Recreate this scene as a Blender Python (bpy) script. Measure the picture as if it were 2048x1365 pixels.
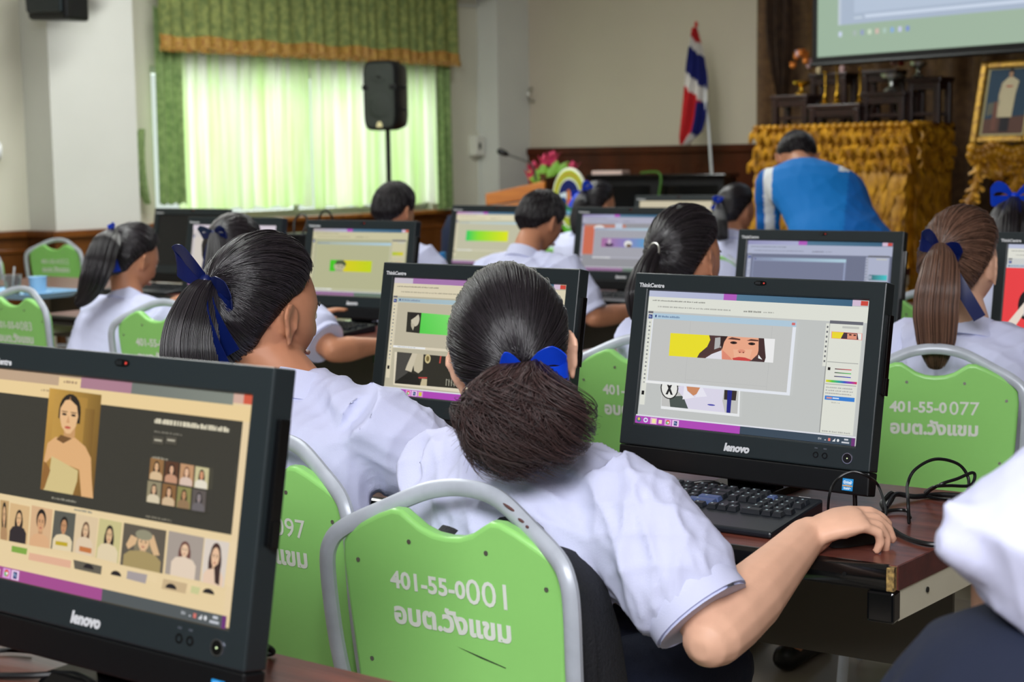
import bpy, math, random
import numpy as np
from mathutils import Matrix, Vector
random.seed(7)
rng = np.random.default_rng(7)
for o in list(bpy.data.objects):
    bpy.data.objects.remove(o)
SC = bpy.context.scene
COL = SC.collection
rad = math.radians
A3 = lambda *v: np.array(v, float)

# ------------------------------------------------------------------ camera
CAMZ = 1.35
FPX = 3132.06                      # focal length in pixels of the 2048 px wide frame
PIT, ROL = rad(6.6177), rad(-0.8094)
_f = A3(0, math.cos(PIT), -math.sin(PIT)); _u = A3(0, math.sin(PIT), math.cos(PIT)); _x = A3(1, 0, 0)
CX = _x * math.cos(ROL) + _u * math.sin(ROL)
CU = _u * math.cos(ROL) - _x * math.sin(ROL)
cam_d = bpy.data.cameras.new('camera')
cam_d.sensor_fit = 'HORIZONTAL'; cam_d.sensor_width = 36.0
cam_d.lens = FPX * 36.0 / 2048.0
cam_d.clip_start = 0.05; cam_d.clip_end = 100
cam_d.dof.use_dof = True; cam_d.dof.focus_distance = 2.62; cam_d.dof.aperture_fstop = 5.8
cam = bpy.data.objects.new('camera', cam_d); COL.objects.link(cam)
M4 = Matrix.Identity(4)
for i in range(3):
    M4[i][0] = CX[i]; M4[i][1] = CU[i]; M4[i][2] = -_f[i]
M4[2][3] = CAMZ
cam.matrix_world = M4
SC.camera = cam

# ------------------------------------------------------------------ world, lights, exposure
SC.view_settings.view_transform = 'Standard'; SC.view_settings.look = 'None'
SC.view_settings.exposure = 0.0; SC.view_settings.gamma = 1.0; SC.view_settings.use_curve_mapping = False
SC.cycles.use_denoising = True
SC.cycles.max_bounces = 6; SC.cycles.diffuse_bounces = 3; SC.cycles.glossy_bounces = 3
SC.cycles.transmission_bounces = 4; SC.cycles.transparent_max_bounces = 6
SC.cycles.sample_clamp_indirect = 4.0
SC.cycles.caustics_reflective = False; SC.cycles.caustics_refractive = False
W = bpy.data.worlds.new('daylight'); SC.world = W; W.use_nodes = True
W.node_tree.nodes['Background'].inputs[0].default_value = (0.95, 1.0, 0.97, 1)
W.node_tree.nodes['Background'].inputs[1].default_value = 0.9

def area(name, loc, target, sx, sy, power, color=(1, 1, 1), spread=180):
    l = bpy.data.lights.new(name, 'AREA'); l.shape = 'RECTANGLE'; l.size = sx; l.size_y = sy
    l.energy = power; l.color = color; l.spread = rad(spread)
    o = bpy.data.objects.new(name, l); COL.objects.link(o)
    o.location = loc
    o.rotation_euler = (Vector(target) - Vector(loc)).to_track_quat('-Z', 'Y').to_euler()
    return o
# flash bounced off the ceiling above the photographer, ceiling fluorescents, daylight outside the window
area('bounced_flash', (-0.5, -1.1, 3.2), (0.15, 3.4, 0.6), 2.0, 1.6, 275, (0.97, 0.97, 1.0))
area('ceiling_tube_light', (-1.6, 4.6, 3.3), (-1.6, 4.6, 0), 0.5, 2.6, 78, (0.97, 1.0, 0.97))
area('ceiling_tube_light', (-1.6, 8.3, 3.3), (-1.6, 8.3, 0), 0.5, 2.6, 66, (0.99, 1.0, 0.95))
area('ceiling_tube_light', (0.3, 9.2, 3.3), (0.3, 9.2, 0), 0.5, 1.8, 56, (0.97, 1.0, 0.97))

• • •

Every line of the data above should be quoted exactly. Omit the pictures.

Recreate this scene as a Blender Python (bpy) script. Measure the picture as if it were 2048x1365 pixels.
import bpy, math, random
import numpy as np
from mathutils import Matrix, Vector
random.seed(7)
rng = np.random.default_rng(7)
for o in list(bpy.data.objects):
    bpy.data.objects.remove(o)
SC = bpy.context.scene
COL = SC.collection
rad = math.radians
A3 = lambda *v: np.array(v, float)

# ------------------------------------------------------------------ camera
CAMZ = 1.35
FPX = 3132.06                      # focal length in pixels of the 2048 px wide frame
PIT, ROL = rad(6.6177), rad(-0.8094)
_f = A3(0, math.cos(PIT), -math.sin(PIT)); _u = A3(0, math.sin(PIT), math.cos(PIT)); _x = A3(1, 0, 0)
CX = _x * math.cos(ROL) + _u * math.sin(ROL)
CU = _u * math.cos(ROL) - _x * math.sin(ROL)
cam_d = bpy.data.cameras.new('camera')
cam_d.sensor_fit = 'HORIZONTAL'; cam_d.sensor_width = 36.0
cam_d.lens = FPX * 36.0 / 2048.0
cam_d.clip_start = 0.05; cam_d.clip_end = 100
cam_d.dof.use_dof = True; cam_d.dof.focus_distance = 2.62; cam_d.dof.aperture_fstop = 5.8
cam = bpy.data.objects.new('camera', cam_d); COL.objects.link(cam)
M4 = Matrix.Identity(4)
for i in range(3):
    M4[i][0] = CX[i]; M4[i][1] = CU[i]; M4[i][2] = -_f[i]
M4[2][3] = CAMZ
cam.matrix_world = M4
SC.camera = cam

# ------------------------------------------------------------------ world, lights, exposure
SC.view_settings.view_transform = 'Standard'; SC.view_settings.look = 'None'
SC.view_settings.exposure = 0.0; SC.view_settings.gamma = 1.0; SC.view_settings.use_curve_mapping = False
SC.cycles.use_denoising = True
SC.cycles.max_bounces = 6; SC.cycles.diffuse_bounces = 3; SC.cycles.glossy_bounces = 3
SC.cycles.transmission_bounces = 4; SC.cycles.transparent_max_bounces = 6
SC.cycles.sample_clamp_indirect = 4.0
SC.cycles.caustics_reflective = False; SC.cycles.caustics_refractive = False
W = bpy.data.worlds.new('daylight'); SC.world = W; W.use_nodes = True
W.node_tree.nodes['Background'].inputs[0].default_value = (0.95, 1.0, 0.97, 1)
W.node_tree.nodes['Background'].inputs[1].default_value = 0.9

def area(name, loc, target, sx, sy, power, color=(1, 1, 1), spread=180):
    l = bpy.data.lights.new(name, 'AREA'); l.shape = 'RECTANGLE'; l.size = sx; l.size_y = sy
    l.energy = power; l.color = color; l.spread = rad(spread)
    o = bpy.data.objects.new(name, l); COL.objects.link(o)
    o.location = loc
    o.rotation_euler = (Vector(target) - Vector(loc)).to_track_quat('-Z', 'Y').to_euler()
    return o
# flash bounced off the ceiling above the photographer, ceiling fluorescents, daylight outside the window
area('bounced_flash', (-0.5, -1.1, 3.2), (0.15, 3.4, 0.6), 2.0, 1.6, 275, (0.97, 0.97, 1.0))
area('ceiling_tube_light', (-1.6, 4.6, 3.3), (-1.6, 4.6, 0), 0.5, 2.6, 78, (0.97, 1.0, 0.97))
area('ceiling_tube_light', (-1.6, 8.3, 3.3), (-1.6, 8.3, 0), 0.5, 2.6, 66, (0.99, 1.0, 0.95))
area('ceiling_tube_light', (0.3, 9.2, 3.3), (0.3, 9.2, 0), 0.5, 1.8, 56, (0.97, 1.0, 0.97))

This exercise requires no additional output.